— start —
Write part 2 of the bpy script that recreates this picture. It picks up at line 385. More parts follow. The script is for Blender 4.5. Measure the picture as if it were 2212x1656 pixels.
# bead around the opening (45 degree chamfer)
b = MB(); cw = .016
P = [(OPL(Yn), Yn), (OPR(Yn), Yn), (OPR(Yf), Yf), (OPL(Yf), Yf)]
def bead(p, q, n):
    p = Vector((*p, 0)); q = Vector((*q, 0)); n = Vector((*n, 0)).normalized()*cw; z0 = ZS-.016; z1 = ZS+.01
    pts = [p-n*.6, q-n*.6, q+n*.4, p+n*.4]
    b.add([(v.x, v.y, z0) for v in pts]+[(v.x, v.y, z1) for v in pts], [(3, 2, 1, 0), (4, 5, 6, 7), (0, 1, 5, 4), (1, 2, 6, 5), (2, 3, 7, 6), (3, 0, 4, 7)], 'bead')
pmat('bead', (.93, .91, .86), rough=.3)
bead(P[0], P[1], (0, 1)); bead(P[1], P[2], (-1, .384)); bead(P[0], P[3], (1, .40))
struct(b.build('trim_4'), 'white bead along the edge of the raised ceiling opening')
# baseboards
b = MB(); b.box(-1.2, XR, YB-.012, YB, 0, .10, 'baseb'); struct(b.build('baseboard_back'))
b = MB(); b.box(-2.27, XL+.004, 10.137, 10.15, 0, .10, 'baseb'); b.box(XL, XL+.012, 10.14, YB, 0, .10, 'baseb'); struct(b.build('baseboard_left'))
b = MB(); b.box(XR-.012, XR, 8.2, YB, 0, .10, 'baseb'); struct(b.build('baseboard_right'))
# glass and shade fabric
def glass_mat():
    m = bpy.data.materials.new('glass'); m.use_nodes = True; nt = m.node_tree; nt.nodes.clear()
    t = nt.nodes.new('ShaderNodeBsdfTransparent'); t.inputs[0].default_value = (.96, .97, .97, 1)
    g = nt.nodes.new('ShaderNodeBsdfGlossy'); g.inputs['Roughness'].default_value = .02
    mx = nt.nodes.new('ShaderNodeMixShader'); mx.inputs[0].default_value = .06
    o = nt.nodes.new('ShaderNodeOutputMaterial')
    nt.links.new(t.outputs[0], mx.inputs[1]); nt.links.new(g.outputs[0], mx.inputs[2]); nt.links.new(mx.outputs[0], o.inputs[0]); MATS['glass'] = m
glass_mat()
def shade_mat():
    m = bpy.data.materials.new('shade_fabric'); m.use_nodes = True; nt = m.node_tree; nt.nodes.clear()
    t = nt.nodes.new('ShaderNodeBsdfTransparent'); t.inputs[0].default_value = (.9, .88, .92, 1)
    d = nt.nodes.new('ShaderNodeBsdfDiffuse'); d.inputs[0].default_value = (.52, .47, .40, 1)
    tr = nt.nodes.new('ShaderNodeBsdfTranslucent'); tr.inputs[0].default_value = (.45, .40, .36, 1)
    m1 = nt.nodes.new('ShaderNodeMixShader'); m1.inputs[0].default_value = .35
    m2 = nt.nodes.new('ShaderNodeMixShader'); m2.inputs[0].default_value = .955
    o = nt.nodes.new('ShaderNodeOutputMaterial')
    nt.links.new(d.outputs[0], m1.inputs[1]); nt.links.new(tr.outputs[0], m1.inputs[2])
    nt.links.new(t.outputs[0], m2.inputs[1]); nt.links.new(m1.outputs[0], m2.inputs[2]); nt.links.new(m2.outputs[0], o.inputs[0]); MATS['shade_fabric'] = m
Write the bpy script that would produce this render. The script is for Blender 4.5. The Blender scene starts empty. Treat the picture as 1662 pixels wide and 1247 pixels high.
— end —
SHORT EXERCISE>
Determine the number of lines where the string "Blender" occurs, and give that number only.

SOLUTION>
2